Task objective:
Extract, without alteration, each line from the start of the listing to the line bearing "bg.inputs['Strength'].default_value = 0.13".

Material:
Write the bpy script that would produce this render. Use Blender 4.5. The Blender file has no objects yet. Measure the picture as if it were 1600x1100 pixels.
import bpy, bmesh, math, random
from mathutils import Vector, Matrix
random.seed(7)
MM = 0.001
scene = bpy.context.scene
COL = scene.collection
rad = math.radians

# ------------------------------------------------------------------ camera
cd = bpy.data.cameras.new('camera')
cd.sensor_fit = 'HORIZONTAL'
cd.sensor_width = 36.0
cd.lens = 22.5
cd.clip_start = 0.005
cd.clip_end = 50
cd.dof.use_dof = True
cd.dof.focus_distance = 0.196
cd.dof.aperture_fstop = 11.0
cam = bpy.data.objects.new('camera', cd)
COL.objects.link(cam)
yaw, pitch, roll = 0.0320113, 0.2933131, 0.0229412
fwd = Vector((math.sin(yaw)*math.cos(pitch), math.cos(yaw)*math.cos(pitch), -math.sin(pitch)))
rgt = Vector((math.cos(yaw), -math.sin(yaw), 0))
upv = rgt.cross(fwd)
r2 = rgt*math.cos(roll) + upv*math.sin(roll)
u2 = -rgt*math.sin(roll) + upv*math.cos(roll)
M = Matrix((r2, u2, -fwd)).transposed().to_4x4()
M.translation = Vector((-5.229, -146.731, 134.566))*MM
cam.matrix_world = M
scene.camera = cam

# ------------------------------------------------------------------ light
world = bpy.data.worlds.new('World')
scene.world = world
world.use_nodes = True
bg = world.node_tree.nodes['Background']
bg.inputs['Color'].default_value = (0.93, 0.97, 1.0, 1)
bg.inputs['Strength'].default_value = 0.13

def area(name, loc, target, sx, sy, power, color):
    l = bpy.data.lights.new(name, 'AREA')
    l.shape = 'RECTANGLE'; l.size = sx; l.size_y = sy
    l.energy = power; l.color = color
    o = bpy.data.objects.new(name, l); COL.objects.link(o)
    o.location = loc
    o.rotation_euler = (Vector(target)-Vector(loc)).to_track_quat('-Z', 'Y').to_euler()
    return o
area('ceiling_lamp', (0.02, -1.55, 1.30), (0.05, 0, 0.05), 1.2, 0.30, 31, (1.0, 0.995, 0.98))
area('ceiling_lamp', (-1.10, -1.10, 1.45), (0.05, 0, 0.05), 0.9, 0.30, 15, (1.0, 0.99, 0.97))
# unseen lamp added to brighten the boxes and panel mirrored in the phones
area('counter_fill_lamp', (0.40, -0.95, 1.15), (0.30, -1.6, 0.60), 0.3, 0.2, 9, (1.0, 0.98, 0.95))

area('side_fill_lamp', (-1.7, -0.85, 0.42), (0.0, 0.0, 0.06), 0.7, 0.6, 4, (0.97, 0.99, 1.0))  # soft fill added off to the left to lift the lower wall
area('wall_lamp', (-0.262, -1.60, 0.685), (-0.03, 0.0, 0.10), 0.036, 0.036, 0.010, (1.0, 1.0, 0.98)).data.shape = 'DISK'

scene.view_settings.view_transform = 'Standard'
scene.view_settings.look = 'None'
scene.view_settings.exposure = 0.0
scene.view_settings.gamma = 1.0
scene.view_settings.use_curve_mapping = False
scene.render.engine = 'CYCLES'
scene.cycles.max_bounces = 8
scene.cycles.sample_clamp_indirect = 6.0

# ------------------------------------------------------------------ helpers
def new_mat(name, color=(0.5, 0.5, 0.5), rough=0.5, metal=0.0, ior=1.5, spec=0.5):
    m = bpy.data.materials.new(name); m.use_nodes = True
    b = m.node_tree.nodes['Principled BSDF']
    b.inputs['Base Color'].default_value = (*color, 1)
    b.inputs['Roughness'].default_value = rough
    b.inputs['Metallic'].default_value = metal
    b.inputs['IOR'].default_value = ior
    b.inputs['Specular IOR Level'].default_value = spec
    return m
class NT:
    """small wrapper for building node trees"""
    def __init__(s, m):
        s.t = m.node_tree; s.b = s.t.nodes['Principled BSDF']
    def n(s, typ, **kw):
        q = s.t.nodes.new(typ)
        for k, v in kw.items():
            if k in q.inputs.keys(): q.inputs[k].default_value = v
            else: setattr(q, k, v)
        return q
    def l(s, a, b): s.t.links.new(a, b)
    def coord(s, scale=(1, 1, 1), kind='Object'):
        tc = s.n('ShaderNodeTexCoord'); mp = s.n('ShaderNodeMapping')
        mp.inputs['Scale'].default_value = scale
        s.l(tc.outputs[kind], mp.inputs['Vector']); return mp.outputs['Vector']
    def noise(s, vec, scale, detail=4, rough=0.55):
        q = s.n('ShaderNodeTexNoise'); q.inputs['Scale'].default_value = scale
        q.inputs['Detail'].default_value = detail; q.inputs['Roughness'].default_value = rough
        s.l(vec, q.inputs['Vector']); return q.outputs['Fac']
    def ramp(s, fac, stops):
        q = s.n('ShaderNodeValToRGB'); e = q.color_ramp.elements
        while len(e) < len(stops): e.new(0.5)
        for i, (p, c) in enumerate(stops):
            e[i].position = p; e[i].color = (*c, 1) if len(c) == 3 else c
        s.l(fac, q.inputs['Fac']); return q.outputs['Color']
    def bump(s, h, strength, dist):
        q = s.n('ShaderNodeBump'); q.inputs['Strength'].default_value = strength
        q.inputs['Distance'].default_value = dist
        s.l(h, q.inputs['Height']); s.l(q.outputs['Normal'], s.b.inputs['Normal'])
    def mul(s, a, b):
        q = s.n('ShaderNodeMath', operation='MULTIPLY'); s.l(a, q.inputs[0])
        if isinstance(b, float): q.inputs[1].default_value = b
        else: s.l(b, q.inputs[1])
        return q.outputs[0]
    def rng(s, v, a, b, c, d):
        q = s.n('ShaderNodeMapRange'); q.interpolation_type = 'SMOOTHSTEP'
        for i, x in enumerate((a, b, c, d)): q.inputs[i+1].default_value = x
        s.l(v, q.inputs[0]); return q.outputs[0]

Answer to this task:
Write the bpy script that would produce this render. Use Blender 4.5. The Blender file has no objects yet. Measure the picture as if it were 1600x1100 pixels.
import bpy, bmesh, math, random
from mathutils import Vector, Matrix
random.seed(7)
MM = 0.001
scene = bpy.context.scene
COL = scene.collection
rad = math.radians

# ------------------------------------------------------------------ camera
cd = bpy.data.cameras.new('camera')
cd.sensor_fit = 'HORIZONTAL'
cd.sensor_width = 36.0
cd.lens = 22.5
cd.clip_start = 0.005
cd.clip_end = 50
cd.dof.use_dof = True
cd.dof.focus_distance = 0.196
cd.dof.aperture_fstop = 11.0
cam = bpy.data.objects.new('camera', cd)
COL.objects.link(cam)
yaw, pitch, roll = 0.0320113, 0.2933131, 0.0229412
fwd = Vector((math.sin(yaw)*math.cos(pitch), math.cos(yaw)*math.cos(pitch), -math.sin(pitch)))
rgt = Vector((math.cos(yaw), -math.sin(yaw), 0))
upv = rgt.cross(fwd)
r2 = rgt*math.cos(roll) + upv*math.sin(roll)
u2 = -rgt*math.sin(roll) + upv*math.cos(roll)
M = Matrix((r2, u2, -fwd)).transposed().to_4x4()
M.translation = Vector((-5.229, -146.731, 134.566))*MM
cam.matrix_world = M
scene.camera = cam

# ------------------------------------------------------------------ light
world = bpy.data.worlds.new('World')
scene.world = world
world.use_nodes = True
bg = world.node_tree.nodes['Background']
bg.inputs['Color'].default_value = (0.93, 0.97, 1.0, 1)
bg.inputs['Strength'].default_value = 0.13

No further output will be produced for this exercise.